From the Director
This article first appears in ISAW Newsletter 16, Fall 2016.
Alexander Jones
Interim Director and Professor of the Exact Sciences in Antiquity
As I embark on my term as Interim Director of ISAW, I cannot help being struck by the complex entity that it has come to be in the nine years since its foundation—in eight of which I have had the privilege of participating. We are, by a considerable margin, the smallest of New York University’s many schools; in terms of faculty, if we were a mere university department, we would be a smallish one. But we are active, and excel, in a spread of dimensions that function as essential implementations of our mission that it would be difficult to find paralleled in any academic institution even several times ISAW’s size.
One reason that we have been able to do this is that ISAW’s principal components, faculty, doctoral students, associated and visiting researchers, library, digital team, and exhibitions, interact and collaborate. Several of our exhibitions, including the soon-to-open Time and Cosmos in Greco-Roman Antiquity featured on this issue’s cover, have been curated or co-curated by ISAW faculty, research associates, and visiting research scholars; and at least three of our students will be involved in Time and Cosmos during its run. Again, one of our doctoral seminars this fall, “Introduction to Digital Humanities for the Ancient World,” is being team-taught by Tom Elliott, our Associate Director of Digital Programs, our faculty colleague Sebastian Heath, and our librarian, David Ratzan. ISAW is about breaking down imagined barriers not just between ancient civilizations but also between present-day institutional cultures.

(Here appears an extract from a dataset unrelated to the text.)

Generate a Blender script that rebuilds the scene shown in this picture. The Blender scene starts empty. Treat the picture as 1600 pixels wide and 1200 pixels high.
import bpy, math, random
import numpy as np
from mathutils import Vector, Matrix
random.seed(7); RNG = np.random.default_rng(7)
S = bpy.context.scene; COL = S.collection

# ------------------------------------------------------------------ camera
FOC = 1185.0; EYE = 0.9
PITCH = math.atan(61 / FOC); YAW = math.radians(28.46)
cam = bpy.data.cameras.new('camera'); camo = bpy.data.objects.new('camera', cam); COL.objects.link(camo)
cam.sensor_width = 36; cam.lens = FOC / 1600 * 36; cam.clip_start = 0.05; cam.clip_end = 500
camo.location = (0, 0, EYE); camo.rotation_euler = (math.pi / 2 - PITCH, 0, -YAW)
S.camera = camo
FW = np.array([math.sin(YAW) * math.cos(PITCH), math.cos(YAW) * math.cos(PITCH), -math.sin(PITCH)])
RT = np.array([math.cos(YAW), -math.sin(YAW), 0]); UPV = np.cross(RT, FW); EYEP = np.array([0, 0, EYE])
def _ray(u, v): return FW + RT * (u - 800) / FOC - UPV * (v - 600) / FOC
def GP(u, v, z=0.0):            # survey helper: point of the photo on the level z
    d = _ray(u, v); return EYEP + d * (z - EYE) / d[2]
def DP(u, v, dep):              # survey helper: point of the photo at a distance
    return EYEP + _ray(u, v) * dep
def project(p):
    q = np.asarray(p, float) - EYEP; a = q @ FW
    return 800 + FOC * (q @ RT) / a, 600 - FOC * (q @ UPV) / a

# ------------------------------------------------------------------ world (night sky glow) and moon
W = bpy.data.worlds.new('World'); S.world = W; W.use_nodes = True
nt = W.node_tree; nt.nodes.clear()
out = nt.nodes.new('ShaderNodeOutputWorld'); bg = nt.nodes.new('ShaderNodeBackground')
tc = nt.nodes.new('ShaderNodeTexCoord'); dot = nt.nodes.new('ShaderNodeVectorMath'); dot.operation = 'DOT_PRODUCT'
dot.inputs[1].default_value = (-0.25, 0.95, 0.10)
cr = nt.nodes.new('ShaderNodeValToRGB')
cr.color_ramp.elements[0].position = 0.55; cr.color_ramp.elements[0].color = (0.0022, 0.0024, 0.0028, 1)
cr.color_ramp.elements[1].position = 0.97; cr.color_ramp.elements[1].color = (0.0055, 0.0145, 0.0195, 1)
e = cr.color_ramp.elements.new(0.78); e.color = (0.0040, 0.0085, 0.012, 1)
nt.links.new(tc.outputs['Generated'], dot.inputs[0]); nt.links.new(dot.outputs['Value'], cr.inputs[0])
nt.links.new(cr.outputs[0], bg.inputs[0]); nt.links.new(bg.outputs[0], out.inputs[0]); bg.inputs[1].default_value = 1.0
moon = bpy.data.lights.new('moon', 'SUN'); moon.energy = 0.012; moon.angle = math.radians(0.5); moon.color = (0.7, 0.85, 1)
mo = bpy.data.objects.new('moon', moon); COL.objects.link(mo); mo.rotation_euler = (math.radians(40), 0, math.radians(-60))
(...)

Life at ISAW is also shaped by a counterpoint of transitions taking place on distinct time-scales. A recent, and very happy, landmark in the evolution of our faculty is Sören Stark’s tenure and promotion to the rank of Associate Professor. Readers of his article in this issue on the excavations at Bash-tepa will vicariously share the “renewed sense of academic freedom” with which he was able to approach the first full-scale season of fieldwork at the site. The one or two years during which we come to know our visiting research scholars seem all too fleeting, but fortunately our “VRS alumni” often drop by ISAW and keep connected with us in other ways. Our doctoral students are part of our community for more than half a decade, long enough to experience multiple intellectual metamorphoses. Last year we celebrated our first graduations; this fall our incoming cohort of five students is the largest ISAW has ever had. Like every year so far, ISAW’s tenth year promises to be always busy, and always stimulating.